According to Oscar Wilde, conversation about the weather is the last refuge of the unimaginative. Laurence Fitzgerald disagrees…

The mercurial nature of the Manchester weather isn’t just an icebreaker. It’s a mood, a memory, an atmosphere, an emotion. In this age of globalisation, when every high street is more or less the same, it’s the weather that makes the place we come from and makes us who we are.

“In The Queen is
Dead, Morrissey
refers to one of
the biggest
problems about
living in
Manchester –
having a
bouffant hairdo”

The relentless drizzle of our beloved city has inspired many, from Thomas de Quincey – who described his mental landscape as a terrifying cloud structure bubbling up beyond control – to L.S Lowry, whose unforgivably bleak, grey and unchanging skies were the backdrop to so many of his paintings.

Morrissey’s lyrics frequently refer to rain, from William (“The rain falls down on this humdrum town”) to Well I Wonder, which ends with the sound of falling rain. And, of course, in The Queen is Dead (‘the rain that flattens my hair’), Morrissey refers to the problem of living in Manchester and having a bouffant hairdo.

On the other hand, it’s the climate that has made Manchester what it is. The humidity means cotton is less likely to snap, which turned Manchester into Cottonopolis, a powerhouse of the Industrial Revolution. There would be no decaying mills and silent chimneys to haunt the mindscapes of our city’s writers and artists. Some say the damp air is responsible for our nasal accent.

Sitting on the edge of the Pennines, we get more than our fair share of rain and are forever destined to be known as the place to come to make a fortune selling umbrellas. But is it all a myth? Does Manchester really deserve to be called the ‘rainy city’? Did Robert Lewandowski’s agent get it wrong when he dismissed speculation about a possible move to Manchester on the grounds that “It always rains there.”

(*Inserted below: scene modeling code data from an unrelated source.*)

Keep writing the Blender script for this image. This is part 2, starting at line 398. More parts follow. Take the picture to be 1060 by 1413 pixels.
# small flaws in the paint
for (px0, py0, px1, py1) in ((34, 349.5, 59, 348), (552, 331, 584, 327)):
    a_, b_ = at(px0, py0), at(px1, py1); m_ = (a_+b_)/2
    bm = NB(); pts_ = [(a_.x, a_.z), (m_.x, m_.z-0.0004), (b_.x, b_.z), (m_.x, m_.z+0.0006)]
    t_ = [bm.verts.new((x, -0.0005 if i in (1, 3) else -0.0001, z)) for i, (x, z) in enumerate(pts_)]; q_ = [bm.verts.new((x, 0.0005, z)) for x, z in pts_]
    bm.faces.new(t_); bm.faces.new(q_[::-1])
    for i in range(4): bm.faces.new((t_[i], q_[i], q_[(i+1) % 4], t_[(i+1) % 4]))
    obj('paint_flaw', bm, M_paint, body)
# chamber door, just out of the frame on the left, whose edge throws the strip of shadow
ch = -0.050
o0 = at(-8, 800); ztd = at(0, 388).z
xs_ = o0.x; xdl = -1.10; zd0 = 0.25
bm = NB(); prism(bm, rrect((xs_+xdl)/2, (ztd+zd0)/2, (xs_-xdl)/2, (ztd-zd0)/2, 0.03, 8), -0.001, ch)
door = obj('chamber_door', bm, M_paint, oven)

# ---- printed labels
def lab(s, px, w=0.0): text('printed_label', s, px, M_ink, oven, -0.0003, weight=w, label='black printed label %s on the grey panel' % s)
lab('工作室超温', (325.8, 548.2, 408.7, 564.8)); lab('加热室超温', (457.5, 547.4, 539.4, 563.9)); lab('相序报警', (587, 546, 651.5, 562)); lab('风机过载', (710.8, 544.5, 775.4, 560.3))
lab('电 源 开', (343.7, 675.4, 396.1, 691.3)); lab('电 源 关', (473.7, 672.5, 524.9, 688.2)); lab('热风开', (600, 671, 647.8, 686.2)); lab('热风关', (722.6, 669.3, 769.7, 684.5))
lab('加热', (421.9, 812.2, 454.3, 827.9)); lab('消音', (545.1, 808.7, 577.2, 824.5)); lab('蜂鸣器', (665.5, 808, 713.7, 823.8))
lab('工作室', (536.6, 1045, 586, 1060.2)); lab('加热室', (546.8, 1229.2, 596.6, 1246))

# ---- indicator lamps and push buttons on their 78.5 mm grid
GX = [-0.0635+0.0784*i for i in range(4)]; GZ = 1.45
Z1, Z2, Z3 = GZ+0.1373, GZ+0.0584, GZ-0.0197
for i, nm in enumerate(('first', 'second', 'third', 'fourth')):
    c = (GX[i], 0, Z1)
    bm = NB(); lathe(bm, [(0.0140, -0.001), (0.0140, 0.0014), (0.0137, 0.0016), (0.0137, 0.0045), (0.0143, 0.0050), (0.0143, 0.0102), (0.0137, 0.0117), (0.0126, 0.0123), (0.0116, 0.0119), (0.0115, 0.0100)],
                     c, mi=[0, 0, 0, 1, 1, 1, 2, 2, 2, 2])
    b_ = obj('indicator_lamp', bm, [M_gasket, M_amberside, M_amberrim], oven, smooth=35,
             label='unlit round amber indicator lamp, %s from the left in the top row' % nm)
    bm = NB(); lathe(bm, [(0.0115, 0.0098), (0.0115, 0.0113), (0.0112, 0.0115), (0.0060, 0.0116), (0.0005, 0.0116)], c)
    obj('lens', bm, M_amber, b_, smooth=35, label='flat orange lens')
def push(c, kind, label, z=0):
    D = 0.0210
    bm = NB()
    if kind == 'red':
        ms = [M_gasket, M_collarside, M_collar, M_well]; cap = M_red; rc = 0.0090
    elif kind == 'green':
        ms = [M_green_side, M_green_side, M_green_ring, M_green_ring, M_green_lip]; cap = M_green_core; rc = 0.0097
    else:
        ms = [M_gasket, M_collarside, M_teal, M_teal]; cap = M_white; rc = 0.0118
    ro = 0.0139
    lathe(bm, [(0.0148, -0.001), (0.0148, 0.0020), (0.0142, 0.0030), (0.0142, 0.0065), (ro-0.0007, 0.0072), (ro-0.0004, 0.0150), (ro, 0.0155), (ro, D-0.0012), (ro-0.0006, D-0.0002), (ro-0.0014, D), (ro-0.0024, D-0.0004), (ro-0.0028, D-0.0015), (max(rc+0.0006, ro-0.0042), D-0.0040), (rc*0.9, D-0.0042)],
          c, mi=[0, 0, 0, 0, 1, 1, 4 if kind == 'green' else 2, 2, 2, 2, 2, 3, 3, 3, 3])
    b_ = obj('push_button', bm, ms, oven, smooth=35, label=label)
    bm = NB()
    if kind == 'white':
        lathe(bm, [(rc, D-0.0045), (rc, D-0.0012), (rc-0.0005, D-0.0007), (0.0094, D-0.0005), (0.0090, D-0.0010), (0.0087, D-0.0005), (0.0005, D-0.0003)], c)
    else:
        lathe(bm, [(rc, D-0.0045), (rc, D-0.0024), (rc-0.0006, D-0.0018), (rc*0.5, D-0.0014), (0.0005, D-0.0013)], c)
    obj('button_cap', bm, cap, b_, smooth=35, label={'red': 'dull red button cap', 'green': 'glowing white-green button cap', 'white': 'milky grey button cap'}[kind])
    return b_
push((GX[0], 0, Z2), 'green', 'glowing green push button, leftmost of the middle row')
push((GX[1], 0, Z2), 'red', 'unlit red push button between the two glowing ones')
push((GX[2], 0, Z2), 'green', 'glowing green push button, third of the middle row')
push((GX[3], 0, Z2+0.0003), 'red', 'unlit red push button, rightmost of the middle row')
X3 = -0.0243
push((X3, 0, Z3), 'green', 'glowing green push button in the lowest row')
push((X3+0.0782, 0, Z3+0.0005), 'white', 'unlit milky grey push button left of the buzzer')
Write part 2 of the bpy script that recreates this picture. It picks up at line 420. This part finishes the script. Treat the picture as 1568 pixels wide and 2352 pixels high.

That beacon of climatic common sense – The Met Office – defines a ‘rain day’ as one on which one millimetre or more of rainfall is measured. Manchester has on average 86.7cms of rain every year, compared to Britain’s wettest cities, Cardiff (115cms); Glasgow (112cms); Preston (103.36). It even rains more in Blackpool (88.27cms). In fact, Manchester barely makes the top ten. We do, however, have more rainy days than most – 150 of them a year (Glasgow still beats us with 170, as does Preston with its commendable 153). So it’s a case of little and often, just like the latest Co-op TV advert.

So where does the myth come from? Perhaps a document dating back to 1926 can provide the answer.

Discovered by researchers a few years ago, the 90-year-old record contains a map showing that some parts of what is now Greater Manchester experienced 139cms of rain a year in 1926 when the average rainfall in England was 91cms.

The map was shaded blue to denote annual rainfall. It was printed widely in the press, including the Manchester Guardian, and experts believe it was instrumental in reinforcing the city’s reputation for dismal weather – and once something sticks it’s difficult to shake off. But then, myths are more potent than history and if it’s a choice between the two, always go for the myth.

Others disagree and point out that Manchester has actually been getting wetter over the past 100 years – even going so far as to suggest that Tuesdays are the wettest, Saturdays are getting wetter, and Wednesdays, Thursdays and Fridays are the driest.

And besides, if you count any form of precipitation like drizzle, sprinkles, mizzles, dew, light showers, intermittent spots, mists, sprays, breezes, splashes, puffs, scuds and even a squelchy ground – it is ‘technically’ raining in Manchester quite a lot, even if you don’t necessarily get soaked.

So, there you go. Rain – the tippling, the pelting, and the plothering, luttering from clouds the colour of cigarette ash. It has inspired us and amused us, dampened our hair but never our spirit. It’s played havoc with our clothes and our hairstyles, spoilt our weekends, and muddied our floors but it has also helped create our textile industry and, most importantly, made us who we are.

Whether we are the ‘rainy city’ or just the ‘fairly rainy city’, the rain deserves a place in all Mancunian hearts. So, you see, Mr. Wilde was wrong after all.